Some countries deliver good lives for people, but use vast quantities of resources and energy to do it. Others use few resources, but people are unhappy and unhealthy. The countries doing best are those that get the most out of their resources, that achieve high wellbeing with low consumption. Here’s a snapshot of the results, and you can explore them in detail here:
As you can see, the HPI has a different perspective on which countries are successful and which ones are failing. Both underdeveloped and overdeveloped countries come out badly. As a continent, South America seems to be the most balanced, with Costa Rica topping the index. Costa Rica has a higher life expectancy than the US, but each person only uses a third of the resources, and the country has 99% renewable energy.

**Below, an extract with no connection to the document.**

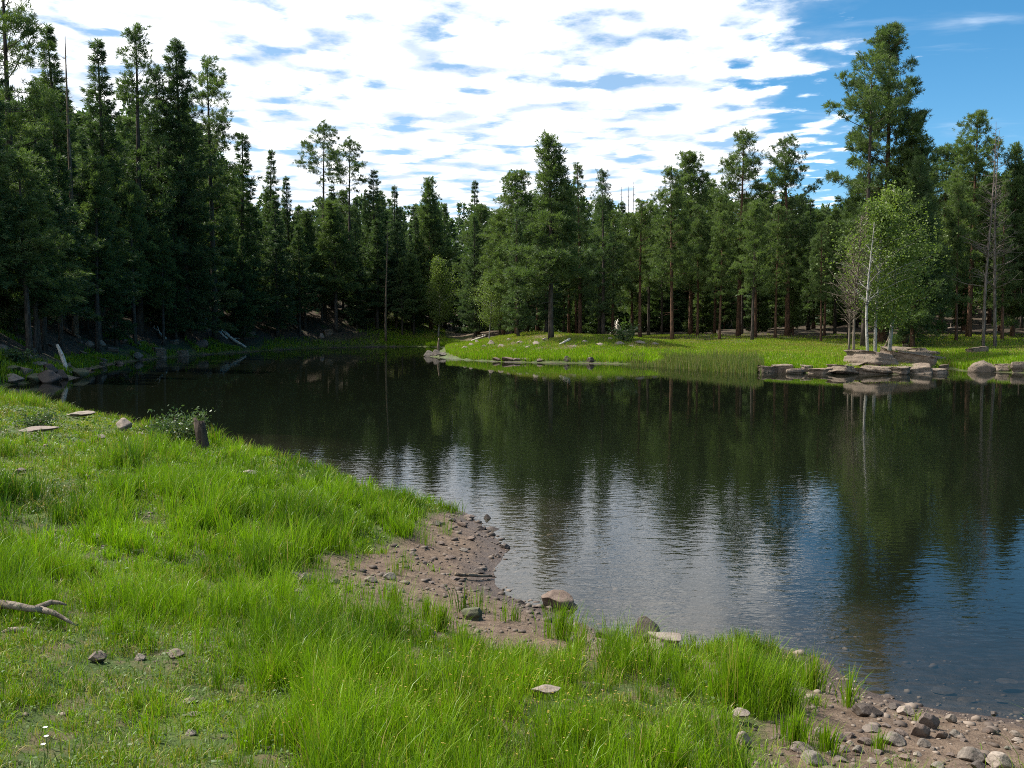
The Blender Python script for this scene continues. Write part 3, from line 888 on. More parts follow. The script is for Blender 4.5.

I like the HPI. I think it’s a very useful way of thinking about progress and what success for a country really means, especially when you compare it to the blunt instrument of GDP. I might come back to it next week.
Reblogged this on .
This was a fascinating read and I’ve reblogged it for my own site. The country where I work – Bangladesh – comes out remarkably well! There is much to chew over here.
Reblogged this on kenthinksaloud and commented:
This is another post that I felt had to be shared (I know…two in one week – unheard of from me before).
What’s interesting about this one if you read the data (or better still download it like I did) is that Bangladesh comes out pretty darned well and far higher than the UK. From an ecological point of view there is almost no country to beat it but overall it still does remarkably well.
Which just goes to show that wealth and abundance does not equate to good and perfect – in any way whatsoever.
What do you make of this report?
Absolutely, you don’t have to have high-consuming lifestyles do deliver a high standard of living. There are plenty of countries that are doing that, often unexpected places.
It’s an alternative measure of success, and I think it’s very useful. I would like to see a slightly broader index of wellbeing though. At the moment it just uses reported happiness and life expectancy, and there are other things you could add to that – literacy being a useful one for starters.
Yes I agree – though I suspect the idea is to try and keep the index as simple as possible before we end up with a very complex set of data. I would certainly like tighter information about how the well-being is calculated.
Nevertheless, it is the first set of statistics I’ve seen that actually tie up with what is being said and slowly reported about the changing dynamics economically, politically and socially around the world. America, I think, will not be top dog for much longer and the sooner we realise this in the West and adjust to new dynamics, the better.